The written proceedings were forwarded directly to 3 Division headquarters for confirmation but after a week the documents were returned and the court was ordered to re-assemble and revise their findings on the second and third convictions for desertion. In a note which accompanied the order, the Deputy Assistant Adjutant General, 3 Division explained that the testimony presented in court did not provide enough evidence to support either of the two convictions for desertion.
This apparent ineptitude of the court may have been due to the appointment of a captain as president, instead of a more competent and experienced officer of field rank, there being none of the latter immediately available for the task. However, when the same three officers re-assembled on 24 July the revision process did not entail a second hearing, instead their deliberations extended only to a re-consideration of their original findings. On the third charge, escaping from Vlamertinghe on 3-4 June, they now concluded that Fraser had not been a deserter but was guilty of absence without leave.
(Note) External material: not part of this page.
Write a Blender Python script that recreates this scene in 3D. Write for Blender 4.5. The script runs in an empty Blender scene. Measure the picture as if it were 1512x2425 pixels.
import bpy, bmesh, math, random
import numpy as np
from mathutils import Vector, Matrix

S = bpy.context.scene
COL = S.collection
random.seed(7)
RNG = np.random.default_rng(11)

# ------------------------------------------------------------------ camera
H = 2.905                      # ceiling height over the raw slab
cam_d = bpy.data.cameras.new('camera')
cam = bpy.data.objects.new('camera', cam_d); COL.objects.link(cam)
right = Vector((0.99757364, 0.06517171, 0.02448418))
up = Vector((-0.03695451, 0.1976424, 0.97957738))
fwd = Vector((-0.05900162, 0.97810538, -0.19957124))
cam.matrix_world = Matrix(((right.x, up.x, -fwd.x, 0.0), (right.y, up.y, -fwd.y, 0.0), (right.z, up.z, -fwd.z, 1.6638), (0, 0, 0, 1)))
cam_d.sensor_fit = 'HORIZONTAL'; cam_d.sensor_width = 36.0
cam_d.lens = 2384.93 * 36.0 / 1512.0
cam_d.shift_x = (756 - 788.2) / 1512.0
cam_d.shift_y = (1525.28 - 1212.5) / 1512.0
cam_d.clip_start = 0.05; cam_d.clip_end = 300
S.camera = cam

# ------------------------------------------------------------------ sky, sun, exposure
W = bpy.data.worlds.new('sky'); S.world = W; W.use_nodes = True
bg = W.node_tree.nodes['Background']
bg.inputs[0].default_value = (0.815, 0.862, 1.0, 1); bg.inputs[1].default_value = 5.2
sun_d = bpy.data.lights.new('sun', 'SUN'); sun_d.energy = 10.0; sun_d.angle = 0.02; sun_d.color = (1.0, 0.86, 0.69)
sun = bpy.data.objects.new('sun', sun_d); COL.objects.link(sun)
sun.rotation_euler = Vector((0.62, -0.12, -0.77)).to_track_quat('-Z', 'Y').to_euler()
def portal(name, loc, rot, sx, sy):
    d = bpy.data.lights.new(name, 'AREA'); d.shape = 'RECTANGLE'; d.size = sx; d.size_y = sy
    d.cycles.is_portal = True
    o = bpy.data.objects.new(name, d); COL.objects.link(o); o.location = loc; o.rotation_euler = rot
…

Alongside the fourth charge, deserting from the camp at Vlamertinghe on 19 June, the president of the court wrote:
“The accused did attempt to desert but the Court doubt whether such facts constitute in Law the offence stated in the IV charge, therefore they find him guilty of the offence in such one of these charges as the facts in Law constitute, i.e. When of Active Service, attempting to desert His Majesty’s Service.”
That the court never bothered to determine the motives for which they ultimately sentenced the soldier to death suggests their indifference on the issue, even when Fraser’s life hinged on the outcome. It remains a morbid irony that Fraser was found not guilty of the offence which had caused him initially to be held in custody at Vlamertinghe, from whence he had gone on to commit the two offences which were to cost him his life.
It is also open to question whether Fraser’s fate was sealed as a result of a flawed hearing or the determination of higher command to ignore legal niceties in a desire to ensure Fraser’s execution. Either way, with the assistance of an articulate and experienced prisoner’s friend Fraser may have lived to fight another day or so.(1) Instead, the Army disposed of the convicted man at 4 a.m. on 2 August in a ritual supervised by Major Rich, Assistant Provost Marshal, 3 Division.